A profissional explica que a maior força do rádio sempre foi ser local. “Sua maior virtude está na simbiose que cria com os ouvintes das comunidades onde está inserido. O maior bem do rádio, que deve sempre ser preservado por ele, é a cidade onde a antena irradia o seu sinal”, analisa. “A audiência tende a responder positivamente e a se engajar quando percebe que a rádio tem um laço com aquilo que eles julgam mais importante: o cuidado com a cidade e seus habitantes”, explica. A rádio promove campanhas para reciclagem, cuidado com a água, plantio de árvores e recuperação as margens dos córregos assoreados de Campo Grande.
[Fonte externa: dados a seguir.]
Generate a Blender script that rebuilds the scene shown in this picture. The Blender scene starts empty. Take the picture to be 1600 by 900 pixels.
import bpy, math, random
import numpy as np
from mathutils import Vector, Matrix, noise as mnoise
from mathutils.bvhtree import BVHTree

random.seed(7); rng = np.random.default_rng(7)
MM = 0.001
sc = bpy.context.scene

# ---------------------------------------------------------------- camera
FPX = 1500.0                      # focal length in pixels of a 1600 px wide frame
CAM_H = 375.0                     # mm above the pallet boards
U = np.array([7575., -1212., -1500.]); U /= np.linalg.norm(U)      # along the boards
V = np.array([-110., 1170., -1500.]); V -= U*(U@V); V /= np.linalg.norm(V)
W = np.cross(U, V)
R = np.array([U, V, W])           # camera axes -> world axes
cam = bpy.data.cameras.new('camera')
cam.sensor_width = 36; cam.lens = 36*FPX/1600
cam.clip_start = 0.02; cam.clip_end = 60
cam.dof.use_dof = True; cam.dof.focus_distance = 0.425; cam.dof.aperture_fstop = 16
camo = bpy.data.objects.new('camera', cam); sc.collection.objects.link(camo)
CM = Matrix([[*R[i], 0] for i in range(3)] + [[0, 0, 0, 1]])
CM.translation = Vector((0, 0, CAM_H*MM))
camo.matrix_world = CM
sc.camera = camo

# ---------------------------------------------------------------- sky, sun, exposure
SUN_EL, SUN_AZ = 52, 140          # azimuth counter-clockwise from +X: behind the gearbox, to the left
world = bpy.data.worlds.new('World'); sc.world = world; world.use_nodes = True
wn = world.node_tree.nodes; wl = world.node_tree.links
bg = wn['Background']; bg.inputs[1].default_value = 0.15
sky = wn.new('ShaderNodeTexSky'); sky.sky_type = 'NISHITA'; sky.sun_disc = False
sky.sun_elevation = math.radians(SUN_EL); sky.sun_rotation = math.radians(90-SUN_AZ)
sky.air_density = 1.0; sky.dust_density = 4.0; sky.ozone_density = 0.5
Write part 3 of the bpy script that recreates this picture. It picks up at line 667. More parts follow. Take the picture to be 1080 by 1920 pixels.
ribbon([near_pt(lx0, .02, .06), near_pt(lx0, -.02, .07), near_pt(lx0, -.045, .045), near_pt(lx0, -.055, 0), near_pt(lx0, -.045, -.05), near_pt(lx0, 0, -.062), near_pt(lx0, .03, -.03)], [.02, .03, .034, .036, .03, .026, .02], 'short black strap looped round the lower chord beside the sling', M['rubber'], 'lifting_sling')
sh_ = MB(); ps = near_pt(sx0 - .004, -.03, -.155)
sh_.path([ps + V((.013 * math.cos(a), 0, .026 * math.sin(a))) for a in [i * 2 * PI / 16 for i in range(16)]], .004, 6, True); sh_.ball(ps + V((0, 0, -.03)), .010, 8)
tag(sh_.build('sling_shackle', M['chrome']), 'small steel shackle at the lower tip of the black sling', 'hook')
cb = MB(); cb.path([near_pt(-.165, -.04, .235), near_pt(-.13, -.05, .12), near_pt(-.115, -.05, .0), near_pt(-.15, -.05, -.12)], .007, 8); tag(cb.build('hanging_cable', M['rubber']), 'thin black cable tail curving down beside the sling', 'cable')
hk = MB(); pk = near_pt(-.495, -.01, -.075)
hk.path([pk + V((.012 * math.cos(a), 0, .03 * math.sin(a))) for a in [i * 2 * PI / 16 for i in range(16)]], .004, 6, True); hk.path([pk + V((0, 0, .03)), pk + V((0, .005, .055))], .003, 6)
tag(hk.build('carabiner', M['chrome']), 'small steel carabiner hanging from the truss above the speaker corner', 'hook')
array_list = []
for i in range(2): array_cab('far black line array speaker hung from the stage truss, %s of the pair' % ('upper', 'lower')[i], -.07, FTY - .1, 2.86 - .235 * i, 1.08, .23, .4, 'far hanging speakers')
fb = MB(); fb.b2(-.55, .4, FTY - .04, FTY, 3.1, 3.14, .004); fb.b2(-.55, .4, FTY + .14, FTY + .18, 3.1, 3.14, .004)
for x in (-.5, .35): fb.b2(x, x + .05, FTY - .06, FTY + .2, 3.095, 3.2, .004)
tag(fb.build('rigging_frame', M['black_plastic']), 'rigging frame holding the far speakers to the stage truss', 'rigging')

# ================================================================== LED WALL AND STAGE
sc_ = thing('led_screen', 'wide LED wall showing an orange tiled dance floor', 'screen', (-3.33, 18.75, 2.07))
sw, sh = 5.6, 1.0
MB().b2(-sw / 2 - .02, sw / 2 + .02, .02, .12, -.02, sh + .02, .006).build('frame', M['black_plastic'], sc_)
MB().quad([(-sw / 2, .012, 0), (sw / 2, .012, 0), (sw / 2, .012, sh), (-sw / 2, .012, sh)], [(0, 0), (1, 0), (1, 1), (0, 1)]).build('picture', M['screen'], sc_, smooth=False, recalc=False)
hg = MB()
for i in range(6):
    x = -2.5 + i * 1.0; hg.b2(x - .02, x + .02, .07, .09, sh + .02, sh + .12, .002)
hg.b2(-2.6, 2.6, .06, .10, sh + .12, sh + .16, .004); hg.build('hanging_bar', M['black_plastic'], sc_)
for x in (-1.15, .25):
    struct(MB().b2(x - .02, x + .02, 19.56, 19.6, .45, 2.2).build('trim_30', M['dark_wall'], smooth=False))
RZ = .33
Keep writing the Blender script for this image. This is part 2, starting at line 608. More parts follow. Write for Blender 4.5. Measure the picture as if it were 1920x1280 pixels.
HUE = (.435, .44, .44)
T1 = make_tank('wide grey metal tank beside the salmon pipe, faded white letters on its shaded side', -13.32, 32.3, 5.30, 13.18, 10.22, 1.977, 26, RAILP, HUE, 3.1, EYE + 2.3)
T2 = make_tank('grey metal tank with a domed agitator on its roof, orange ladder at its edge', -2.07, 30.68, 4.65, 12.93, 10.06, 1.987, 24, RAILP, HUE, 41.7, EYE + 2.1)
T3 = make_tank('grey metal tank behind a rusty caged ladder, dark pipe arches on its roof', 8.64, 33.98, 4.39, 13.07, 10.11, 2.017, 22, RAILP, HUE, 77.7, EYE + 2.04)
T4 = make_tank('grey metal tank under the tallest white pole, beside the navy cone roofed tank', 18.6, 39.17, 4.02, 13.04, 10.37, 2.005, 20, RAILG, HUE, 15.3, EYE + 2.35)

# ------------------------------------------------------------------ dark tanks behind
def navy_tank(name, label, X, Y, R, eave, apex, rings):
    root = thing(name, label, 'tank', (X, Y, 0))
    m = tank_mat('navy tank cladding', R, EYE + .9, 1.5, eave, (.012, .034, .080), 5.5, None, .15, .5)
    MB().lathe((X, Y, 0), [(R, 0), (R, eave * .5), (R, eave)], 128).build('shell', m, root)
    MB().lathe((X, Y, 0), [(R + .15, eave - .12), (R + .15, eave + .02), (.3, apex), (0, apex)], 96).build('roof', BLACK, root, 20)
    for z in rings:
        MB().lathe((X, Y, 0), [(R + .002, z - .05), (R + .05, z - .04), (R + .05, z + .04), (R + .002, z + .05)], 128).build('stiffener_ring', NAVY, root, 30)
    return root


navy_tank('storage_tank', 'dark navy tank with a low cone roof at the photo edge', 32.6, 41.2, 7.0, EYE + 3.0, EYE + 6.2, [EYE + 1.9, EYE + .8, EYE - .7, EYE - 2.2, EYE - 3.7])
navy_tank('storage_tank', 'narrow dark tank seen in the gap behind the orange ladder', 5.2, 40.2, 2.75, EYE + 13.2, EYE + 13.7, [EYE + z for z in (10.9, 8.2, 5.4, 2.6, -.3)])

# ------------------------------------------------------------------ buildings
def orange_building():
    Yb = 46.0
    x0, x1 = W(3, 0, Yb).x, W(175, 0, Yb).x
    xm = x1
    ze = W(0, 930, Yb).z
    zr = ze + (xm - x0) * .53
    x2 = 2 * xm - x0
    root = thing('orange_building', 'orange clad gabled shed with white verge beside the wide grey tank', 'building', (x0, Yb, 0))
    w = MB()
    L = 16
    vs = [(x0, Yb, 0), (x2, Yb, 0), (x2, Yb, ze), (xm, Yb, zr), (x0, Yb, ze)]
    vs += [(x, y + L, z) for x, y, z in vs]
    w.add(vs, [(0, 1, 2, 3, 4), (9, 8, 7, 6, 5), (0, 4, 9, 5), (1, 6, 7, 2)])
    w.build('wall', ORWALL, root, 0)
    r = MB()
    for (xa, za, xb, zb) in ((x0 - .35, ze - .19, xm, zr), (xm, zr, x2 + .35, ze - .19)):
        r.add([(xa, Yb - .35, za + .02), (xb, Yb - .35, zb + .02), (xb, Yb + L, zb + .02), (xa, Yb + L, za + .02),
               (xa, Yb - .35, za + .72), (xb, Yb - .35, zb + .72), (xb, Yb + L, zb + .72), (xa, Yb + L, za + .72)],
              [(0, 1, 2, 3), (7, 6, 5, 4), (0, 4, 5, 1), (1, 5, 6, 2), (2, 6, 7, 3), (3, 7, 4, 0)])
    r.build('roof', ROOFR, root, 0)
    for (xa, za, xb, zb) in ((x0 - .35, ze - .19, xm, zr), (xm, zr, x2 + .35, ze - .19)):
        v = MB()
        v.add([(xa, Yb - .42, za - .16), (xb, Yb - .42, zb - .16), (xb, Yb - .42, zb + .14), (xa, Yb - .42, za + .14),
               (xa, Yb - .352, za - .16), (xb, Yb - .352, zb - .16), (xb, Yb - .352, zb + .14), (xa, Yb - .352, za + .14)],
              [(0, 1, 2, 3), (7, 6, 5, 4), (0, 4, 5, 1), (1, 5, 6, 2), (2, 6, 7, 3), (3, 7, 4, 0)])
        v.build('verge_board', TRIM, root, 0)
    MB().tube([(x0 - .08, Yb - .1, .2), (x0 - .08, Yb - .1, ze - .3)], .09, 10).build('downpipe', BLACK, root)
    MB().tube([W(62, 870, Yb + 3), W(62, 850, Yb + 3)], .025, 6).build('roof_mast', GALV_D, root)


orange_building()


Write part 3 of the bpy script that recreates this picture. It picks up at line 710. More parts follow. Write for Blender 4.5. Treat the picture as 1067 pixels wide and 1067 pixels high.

Em Curitiba, a Rádio Banda B tem expectativa de crescimento da força das rádios regionais, através de uma estratégia que une prestação de serviço, jornalismo local, aproximação via canais digitais e o esporte focado nos times locais. A interatividade em programas também é estimulada, bem como ações de filantropia para a sociedade local. “As emissoras que focam em conteúdos próprios e regionais têm mostrando ótimos resultados, tanto no Brasil quanto nos Estados Unidos, com número significativo de pessoas que consomem rádio nesses países”, afirma Michel Micheleto, diretor-executivo da rádio. Na trilha do que ele diz, nos Estados Unidos, as rádios atingem 271 milhões de pessoas, sendo que 93% da população do país acessa semanalmente o meio, segundo o estudo Audio Today, da Nielsen, de 2017. Os investimentos publicitários no segmento foram de US$ 17,6 bilhões em 2016.
Já no Brasil, o Atlas da Notícia, projeto do Instituto para o Desenvolvimento do Jornalismo (Projor) com a agência de dados Volt Data Lab, divulgou em julho de 2018 que 75% da população vive em cidades que possuem, pelo menos, uma rádio ou TV local, o que corresponde a 151 milhões de pessoas. Apenas para comparação, 65% dos brasileiros estão em lugares com ao menos um site ou veículo impresso, demonstrando a força do rádio e TV para atingir as localidades com informações mais relevantes. O instituto, no entanto, faz uma leitura oposta sobre o dado e indica um “deserto de informação” para cerca de 50 milhões de pessoas no país que não têm acesso rádios ou TVs com conteúdo local e, no máximo, ao que é gerado pelas retransmissoras. O que também é uma oportunidade.